TALE OF 2 HITS; TEARY MOB RAT SQUEALS AT TRIAL

A mob turncoat was on the verge of tears yesterday as he described learning about the slayings of a close pal and a second man – and fingered a reputed Gambino soldier for confessing to the double murder.

In his witness-stand debut, Andrew DiDonato, 39, testified that he was initially suspected of killing his friend Robert Arena and Thomas Meranga and thought he might be in danger – but accused Gambino hit man Michael Yannotti told him not to worry.

“With something like that being done so close to me, I had to start to evaluate dangers to myself,” DiDonato testified at the John “Junior” Gotti trial.

He said Yannotti told him, “If anybody should worry it would be me, I’m the guilty one here.
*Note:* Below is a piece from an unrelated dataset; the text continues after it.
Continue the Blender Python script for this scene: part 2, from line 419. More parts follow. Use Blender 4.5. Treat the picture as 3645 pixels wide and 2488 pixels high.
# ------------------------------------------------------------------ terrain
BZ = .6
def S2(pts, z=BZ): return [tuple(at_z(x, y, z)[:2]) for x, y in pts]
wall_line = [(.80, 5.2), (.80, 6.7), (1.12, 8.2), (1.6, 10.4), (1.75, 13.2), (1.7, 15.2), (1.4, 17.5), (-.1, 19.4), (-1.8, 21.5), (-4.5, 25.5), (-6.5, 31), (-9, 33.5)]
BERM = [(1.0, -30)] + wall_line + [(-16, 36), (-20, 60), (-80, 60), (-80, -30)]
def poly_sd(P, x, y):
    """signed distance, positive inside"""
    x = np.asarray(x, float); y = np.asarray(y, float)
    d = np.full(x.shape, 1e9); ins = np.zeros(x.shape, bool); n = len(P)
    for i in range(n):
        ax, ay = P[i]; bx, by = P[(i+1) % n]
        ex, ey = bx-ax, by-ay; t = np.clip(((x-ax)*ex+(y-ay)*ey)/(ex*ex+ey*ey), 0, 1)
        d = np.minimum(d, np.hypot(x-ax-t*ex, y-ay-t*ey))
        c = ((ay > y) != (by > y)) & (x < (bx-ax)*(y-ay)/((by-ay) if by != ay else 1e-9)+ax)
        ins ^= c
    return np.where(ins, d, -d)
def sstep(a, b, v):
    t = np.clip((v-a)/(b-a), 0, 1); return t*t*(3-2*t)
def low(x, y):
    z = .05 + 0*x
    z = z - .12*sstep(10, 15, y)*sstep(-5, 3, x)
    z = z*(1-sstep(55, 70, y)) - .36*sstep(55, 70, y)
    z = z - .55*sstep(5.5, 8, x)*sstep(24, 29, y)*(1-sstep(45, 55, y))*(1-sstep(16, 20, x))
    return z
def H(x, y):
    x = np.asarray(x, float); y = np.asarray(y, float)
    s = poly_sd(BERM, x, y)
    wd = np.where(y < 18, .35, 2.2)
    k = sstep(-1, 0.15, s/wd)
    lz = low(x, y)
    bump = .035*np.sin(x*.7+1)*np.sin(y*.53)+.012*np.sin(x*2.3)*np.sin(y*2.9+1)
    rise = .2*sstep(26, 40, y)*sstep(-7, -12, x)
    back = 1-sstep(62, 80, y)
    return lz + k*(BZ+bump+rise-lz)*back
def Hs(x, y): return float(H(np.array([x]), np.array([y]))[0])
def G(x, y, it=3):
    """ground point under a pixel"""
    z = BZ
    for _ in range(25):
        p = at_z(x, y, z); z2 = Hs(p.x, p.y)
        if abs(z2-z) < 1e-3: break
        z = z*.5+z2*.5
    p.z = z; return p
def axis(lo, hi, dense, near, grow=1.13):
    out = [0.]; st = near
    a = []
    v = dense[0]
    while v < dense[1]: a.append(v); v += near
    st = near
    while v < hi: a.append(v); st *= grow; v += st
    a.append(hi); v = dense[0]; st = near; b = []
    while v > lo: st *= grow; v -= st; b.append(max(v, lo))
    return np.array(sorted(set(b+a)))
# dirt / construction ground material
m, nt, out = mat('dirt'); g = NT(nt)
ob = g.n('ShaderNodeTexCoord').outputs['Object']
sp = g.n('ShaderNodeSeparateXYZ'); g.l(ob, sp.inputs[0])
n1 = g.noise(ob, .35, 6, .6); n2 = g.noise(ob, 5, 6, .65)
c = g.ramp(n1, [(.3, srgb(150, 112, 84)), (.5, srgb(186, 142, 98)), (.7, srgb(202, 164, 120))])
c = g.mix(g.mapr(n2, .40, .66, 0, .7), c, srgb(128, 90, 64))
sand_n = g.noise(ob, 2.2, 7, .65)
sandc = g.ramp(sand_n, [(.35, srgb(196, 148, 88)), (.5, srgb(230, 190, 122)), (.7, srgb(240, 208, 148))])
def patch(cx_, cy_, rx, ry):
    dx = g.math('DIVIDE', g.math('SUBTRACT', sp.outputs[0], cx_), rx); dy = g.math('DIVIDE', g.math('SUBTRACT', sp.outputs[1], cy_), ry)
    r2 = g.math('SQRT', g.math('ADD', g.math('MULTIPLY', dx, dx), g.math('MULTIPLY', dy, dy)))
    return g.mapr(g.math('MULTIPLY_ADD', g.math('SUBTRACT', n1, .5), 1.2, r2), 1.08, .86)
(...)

They’re going to come to me first. They’re only going to come to you to clean house.”

The choked-up turncoat said Arena, a Luchese crime family associate, was targeted because he was suspected of killing a Gambino associate and muscling in on a rival crew’s turf in a festering dispute between the two families.

Arena and Meranga – a pal who prosecutors say was in the wrong place at the wrong time – were killed when a hail of 40 bullets were fired into their car in Mill Basin, Brooklyn, in January 1996.

Yannotti’s pager turned up at the scene.

DiDonato said reputed Gambino leader Nicholas Corozzo ordered him to attend Arena’s funeral with the instructions, “We’re denying this to the fullest.”

Yannotti – who is charged with two murders and two attempted murders, including the shooting of radio host Curtis Sliwa – is standing trial with Gotti and a third co-defendant, Louis Mariani, in Manhattan federal court.

DiDonato also ran through a litany of his own crimes, including shootings, bank robberies, car theft and fraud.

He told how he and some pals accidentally stole a car that belonged to the nephew of then-Gambino boss Paul Castellano, but soon realized their mistake.

“We returned the car,” DiDonato said. “We got a basket of fruit. We were told that [Paul Castellano] owed us a favor down the line.”

In particularly chilling testimony, DiDonato said he impulsively shot a man while standing “within inches” of him because he had given a car to the turncoat’s wife.

“I didn’t want my wife taking favors from other men,” he said.

In a highly unusual ruling released yesterday, Judge Shira Scheindlin issued a gag order to stop all parties – including Gotti – from making public statements about the case outside of the courtroom.

The one exception is Sliwa, who can continue to rant about the case on his radio show – but not in interviews.

QUOTE

‘With something like that being done so close to me, I had to start to evaluate dangers to myself.’